VORTEX should align with VIVOTEK design system and our brand image, creating a brand-new and consistent user experience and interface design for our end users.

User-centric design

Developing a user-centric digital experience is our core value. As a surveillance software, users have to deal with many data, so it is the most important goal for our design system, helping them increase productivity.

Design process
& My role

My role as a UI designer in this project:
I was responsible for the mobile version UI design.
I established a mobile version component library in dark and light mode according to VIVOTEK design system.
I cooperated with the dev team and QA team, ensuring the whole implementation were based on our design documents.

task I

The most important thing:
Streaming panel

Served as surveillance software, a streaming panel is one of the most important functions.
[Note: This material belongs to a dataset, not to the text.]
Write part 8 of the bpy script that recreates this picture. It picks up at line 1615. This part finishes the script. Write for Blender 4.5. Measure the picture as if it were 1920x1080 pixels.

Furthermore, VORTEX would offer our users a 16CH (channels) service, which means you can monitor 16 cameras at once, maximizing productivity.

Challenges
process

Redefine all panel sizes

First, we defined control panels (expanded and collapsed states). Then, we tried many sizes of streaming screens from 8CH (the smallest streaming screen) to 1CH, ensuring the whole GUI was reasonable for different situations.

After we defined all panel sizes, PM said that they wanted to implement 16CH functions for all users. Thus, we recalculated everything. What a wonderful experience.☺️

For font size, we normally used "body" to indicate devices' names. However, for better streaming screen display, we chose "caption" as title. Users can experience a bigger streaming screen for 8CH or even 16CH.

outcome
task II

Color layer challenges
in cross-platform

To align with iOS and Android interaction guidelines, I provided two design files for the dev team. Initially, we used two colors—#121212 for the first layer and #171717 for the modal background—to distinguish information levels based on the iOS modal stack.

Challenges
Inconsistent layer definitions between iOS and Android confused the dev team and the QA team,
decreasing development efficiency.

Although these elements shared the same level in the information architecture, differences in color definitions and the iOS modal stack led to varying color-surface tokens. This inconsistency confused reviews by the iOS and Android dev teams, as well as the QA team, who questioned why surface colors were not aligned across platforms.

Process

Audit UI, ensure needs,
and redefine

I audited all pages with the modal stack and confirmed information hierarchy with the UX team. Then. I asked the QA team to get insight from users. After ensuring, I realized that the stack modal could truly convey the information hierarchy. Color layers were not necessary for users.

Moreover, in Material 2, surface color definitions don’t heavily emphasize layering; instead, shadows and lines are used to separate information. Therefore, I plan to simplify the definition of color surfaces.

outcome
task III

Revise splash screen,
creating a better experience

Based on feedback from our sales reps, our users primarily rely on low-budget Android phones for work. I set our iOS artboard to 390x844 (iPhone 12, default artboard) and the Android artboard to 360x640 (the smallest screen resolution).

The below image showed how I defined UI grouping for the dev team.

Chanellge
process
DESIGN HANDOFFs

For iOS, I considered the size of the home indicator and the dynamic island; choose a general size of logo (200*300) to fit all screen sizes. On the other hand, I referred to Android 12's guidelines, creating a common rule for both Android artboards.

Then I label grouping rules and sizes on the artboards.

Outcome

Take away
Reflection
Communicating is way more important...

Understanding how to cooperate with the dev team was a lesson for me in this project. I learned more about CSS to better communicate with the dev team to achieve the design goals.

Besides, the way of writing design handoffs is crucial for implementing. If the dev team can't understand what design effects I want, the demo would be a disaster.

Next level
The improvement of the mobile library

First, the naming structure of components in our mobile design library is still a little bit messy. In the future, I hope to redevelop a naming rule to further the structure. In addition, we followed the previous version of iOS and Android design guidelines; maybe we can update ours, too!